The luxury of the cruise came to a grinding, screeching halt when we arrived at the airport in Venice. Five cruise ships had docked that morning, and the airport is not well equipped to handle crowds (it seemed to us that Italy was not well equipped to handle crowds efficiently in general). After waiting an hour to check in, it was finally our turn. However, there were two lines originally, but only one check in person. So she had just been alternating between them. They closed the back of our line, though, so we were the last ones in it, and when we walked up because it was our turn, the woman in the front of the other line starting yelling and calling us rude people, presumably because it looked like we just walked out of nowhere. I explained, firmly, that we had been in line longer, a fact I knew because I had seen her husband attempt to line jump about 20 minutes before. She called me a liar and said that i was rude and didn't deserve to talk to her. Meanwhile, Dane is getting us checked in and the employee has lost her will to not quit her job.
Checked in, we headed upstairs to go through security (at this point with less than 40 minutes until our flight is supposed to leave). What we find there is something that used to be a line, and it stretches on as far as the eye can see, but in two directions, and a crowd of people just merging into the middle. We had noticed this trend earlier in Rome (first with the bus and then other places as well) and I even heard one Italian guy explain it to a British persons behind us who was complaining. "in your country, everyone is polite and waits their turn in line.
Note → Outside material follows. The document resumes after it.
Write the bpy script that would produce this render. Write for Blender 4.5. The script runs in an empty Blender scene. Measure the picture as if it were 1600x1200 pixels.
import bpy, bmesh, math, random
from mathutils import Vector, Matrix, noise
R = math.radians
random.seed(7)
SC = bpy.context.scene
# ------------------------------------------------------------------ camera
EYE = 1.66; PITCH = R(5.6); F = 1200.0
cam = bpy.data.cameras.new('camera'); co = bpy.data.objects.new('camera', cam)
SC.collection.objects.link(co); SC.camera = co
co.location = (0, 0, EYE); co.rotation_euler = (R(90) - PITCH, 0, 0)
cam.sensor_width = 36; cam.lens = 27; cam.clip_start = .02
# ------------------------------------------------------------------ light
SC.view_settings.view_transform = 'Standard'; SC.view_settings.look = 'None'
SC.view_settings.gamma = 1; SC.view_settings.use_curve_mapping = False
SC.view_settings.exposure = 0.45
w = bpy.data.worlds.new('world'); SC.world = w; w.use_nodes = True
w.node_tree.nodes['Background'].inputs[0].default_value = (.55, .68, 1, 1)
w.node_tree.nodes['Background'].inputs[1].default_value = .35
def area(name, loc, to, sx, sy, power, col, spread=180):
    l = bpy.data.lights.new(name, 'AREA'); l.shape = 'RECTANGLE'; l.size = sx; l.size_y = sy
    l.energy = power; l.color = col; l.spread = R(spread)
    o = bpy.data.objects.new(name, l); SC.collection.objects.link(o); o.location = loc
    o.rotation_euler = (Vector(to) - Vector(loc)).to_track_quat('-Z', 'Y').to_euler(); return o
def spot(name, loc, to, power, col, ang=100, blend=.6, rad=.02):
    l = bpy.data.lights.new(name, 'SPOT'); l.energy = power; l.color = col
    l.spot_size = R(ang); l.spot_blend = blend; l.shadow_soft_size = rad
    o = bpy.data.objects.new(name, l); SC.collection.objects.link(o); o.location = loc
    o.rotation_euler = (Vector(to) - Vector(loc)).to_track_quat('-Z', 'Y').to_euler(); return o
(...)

In Italy, we say forget (to keep it pg) the line. And if you try to make it work, you'll never get there. That's how it is in this country." We found this to be true, so we let ourselves get swept up in the crowd cutting into line (which I suppose proved the snide French woman correct, but she didn't know that; plus, they somehow beat us through security, so she had to have also cut in). It was chaos.




When we finally got to the front of the line, Dane's patience had run out and he said to the security person checking our passports in a perceptibly sarcastic tone, "love you airport here." I was sure we were never going to make it through. Who does that, harass security? He did get flagged to be patted down after he went through the metal detector.




After all that, we still had to wait to get on the plane, and take a shuttle out to the Tarmac to get on. Easyjet has free seating, but we've managed to get seats together on each of our flights. We took off only 40 minutes late. :)
We were hoping that the craziness of this travel day was not indicative of our post cruise vacation atmosphere. When we got to Paris, though, it worked out ok (even though I hadn't figured out beforehand how to get from the airport to our hotel because I didn't have Internet access as I'd expected to). We were a little tired, but basically coherent enough to use the metro without getting pick pocketed (though there was an attempt, we think) and had delicious chinese food for dinner while we made our plans for Paris.